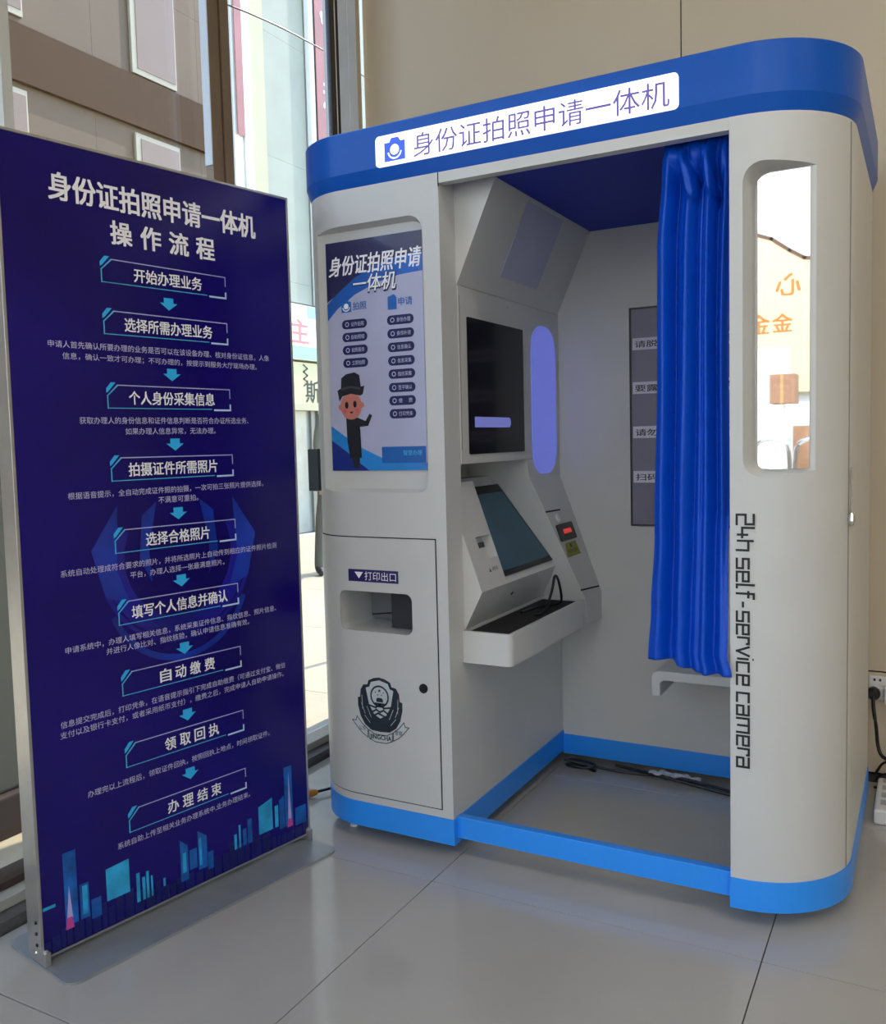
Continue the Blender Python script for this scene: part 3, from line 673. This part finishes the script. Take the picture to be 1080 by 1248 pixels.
# near arm with card reader
nb = MB()
nb.prism([(.41, 1.0), (.561, 1.0), (.664, .709), (.611, .6045), (.41, .617)], lambda x, z: (x, .0885, z), lambda x, z: (x, .2515, z))
na = nb.build('near_arm', cream, B, 'sloping arm with the card slot')
nv = Vector((.561-.664, 0, 1.0-.709)).normalized(); PN = Plane((.664, 0, .709), (0, 1, 0), nv)
V = MB().prism([(.155, .082), (.249, .082), (.249, .148), (.155, .148)], lambda a, b: PN.p(a, b, .02), lambda a, b: PN.p(a, b, -.03)); boolean(na, V.V, V.F)
flat('reader_label', PN, [[(.157, .118), (.247, .118), (.247, .134), (.157, .134)]], mat('reader_label', s8(52, 56, 72), .4), -.0275, na)
flat('reader_recess_face', PN, [[(.1555, .0825), (.2485, .0825), (.2485, .1475), (.1555, .1475)]], cream, -.0295, na)
flat('indicator_mark', PN, [[(.17, .045), (.18, .045), (.175, .058)]], black_ink, .0006, na)
text('reader_lettering', '身份证', PN, .19, .225, .052, black_ink, .0006, na)
MB().lathe([(.007, 0), (.007, .003), (.005, .004)], (.640, .33, .668), (.87, 0, -.5), 12).build('sensor_lens', chrome, cbd)
# far arm
fa = MB()
ay = lambda z: .530+(1.0515-z)*.278
A = [(x, ay(z), z) for x, z in ((.403, 1.0515), (.6115, 1.0515), (.6115, 1.0), (.7525, .602), (.7525, .520), (.6095, .520), (.6095, .616), (.403, .616))]
Bk = [(.403, .684, 1.0515), (.6115, .8125, 1.0515), (.6115, .8125, .99), (.7525, .8125, .602), (.7525, .8125, .510), (.6095, .8125, .510), (.6095, .8125, .616), (.403, .684, .616)]
fa.add(A+Bk, [list(range(8)), list(range(8, 16))]+[[i, (i+1) % 8, 8+(i+1) % 8, 8+i] for i in range(8)])
far = fa.build('far_arm', cream, B, 'sloping far arm with the fingerprint reader')
av = Vector((.6115-.7525, 0, .99-.602)).normalized(); PA = Plane((.7525, 0, .602), (0, 1, 0), av)
def azt(z): return (z-.602)/av.z
flat('arm_seam', PA, [[(.575, azt(.886)), (.70, azt(.884)), (.70, azt(.879)), (.575, azt(.881))], [(.632, azt(.634)), (.80, azt(.622)), (.80, azt(.617)), (.632, azt(.629))]], dark_m, .003, far)
MB().lathe([(.014, 0), (.014, .003), (.010, .005), (.003, .0055)], PA.p(.655, azt(.858), .002), PA.n, 16).build('reflection_dot', white_plastic, far, 'small round dot, painted white as a bright reflection')  # white colour paints a bright reflection spot on the arm
fr = flat('fingerprint_reader', PA, [rrect(.615, azt(.785), .745, azt(.838), .008)][0:1], black_plastic, .002, far, 'black fingerprint reader with red glow', th=.008)
flat('reader_glow', PA, [rrect(.645, azt(.806), .715, azt(.820), .004)], mat('red_glow', s8(170, 24, 20), .3, var=0, emit=(1, .04, .03), estr=.35), .0105, fr)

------

### DIRECTIONS
Word for word, quote the full listing, omitting every picture.

### EXERCISE RESPONSE
Continue the Blender Python script for this scene: part 3, from line 673. This part finishes the script. Take the picture to be 1080 by 1248 pixels.
# near arm with card reader
nb = MB()
nb.prism([(.41, 1.0), (.561, 1.0), (.664, .709), (.611, .6045), (.41, .617)], lambda x, z: (x, .0885, z), lambda x, z: (x, .2515, z))
na = nb.build('near_arm', cream, B, 'sloping arm with the card slot')
nv = Vector((.561-.664, 0, 1.0-.709)).normalized(); PN = Plane((.664, 0, .709), (0, 1, 0), nv)
V = MB().prism([(.155, .082), (.249, .082), (.249, .148), (.155, .148)], lambda a, b: PN.p(a, b, .02), lambda a, b: PN.p(a, b, -.03)); boolean(na, V.V, V.F)
flat('reader_label', PN, [[(.157, .118), (.247, .118), (.247, .134), (.157, .134)]], mat('reader_label', s8(52, 56, 72), .4), -.0275, na)
flat('reader_recess_face', PN, [[(.1555, .0825), (.2485, .0825), (.2485, .1475), (.1555, .1475)]], cream, -.0295, na)
flat('indicator_mark', PN, [[(.17, .045), (.18, .045), (.175, .058)]], black_ink, .0006, na)
text('reader_lettering', '身份证', PN, .19, .225, .052, black_ink, .0006, na)
MB().lathe([(.007, 0), (.007, .003), (.005, .004)], (.640, .33, .668), (.87, 0, -.5), 12).build('sensor_lens', chrome, cbd)
# far arm
fa = MB()
ay = lambda z: .530+(1.0515-z)*.278
A = [(x, ay(z), z) for x, z in ((.403, 1.0515), (.6115, 1.0515), (.6115, 1.0), (.7525, .602), (.7525, .520), (.6095, .520), (.6095, .616), (.403, .616))]
Bk = [(.403, .684, 1.0515), (.6115, .8125, 1.0515), (.6115, .8125, .99), (.7525, .8125, .602), (.7525, .8125, .510), (.6095, .8125, .510), (.6095, .8125, .616), (.403, .684, .616)]
fa.add(A+Bk, [list(range(8)), list(range(8, 16))]+[[i, (i+1) % 8, 8+(i+1) % 8, 8+i] for i in range(8)])
far = fa.build('far_arm', cream, B, 'sloping far arm with the fingerprint reader')
av = Vector((.6115-.7525, 0, .99-.602)).normalized(); PA = Plane((.7525, 0, .602), (0, 1, 0), av)
def azt(z): return (z-.602)/av.z
flat('arm_seam', PA, [[(.575, azt(.886)), (.70, azt(.884)), (.70, azt(.879)), (.575, azt(.881))], [(.632, azt(.634)), (.80, azt(.622)), (.80, azt(.617)), (.632, azt(.629))]], dark_m, .003, far)
MB().lathe([(.014, 0), (.014, .003), (.010, .005), (.003, .0055)], PA.p(.655, azt(.858), .002), PA.n, 16).build('reflection_dot', white_plastic, far, 'small round dot, painted white as a bright reflection')  # white colour paints a bright reflection spot on the arm
fr = flat('fingerprint_reader', PA, [rrect(.615, azt(.785), .745, azt(.838), .008)][0:1], black_plastic, .002, far, 'black fingerprint reader with red glow', th=.008)
flat('reader_glow', PA, [rrect(.645, azt(.806), .715, azt(.820), .004)], mat('red_glow', s8(170, 24, 20), .3, var=0, emit=(1, .04, .03), estr=.35), .0105, fr)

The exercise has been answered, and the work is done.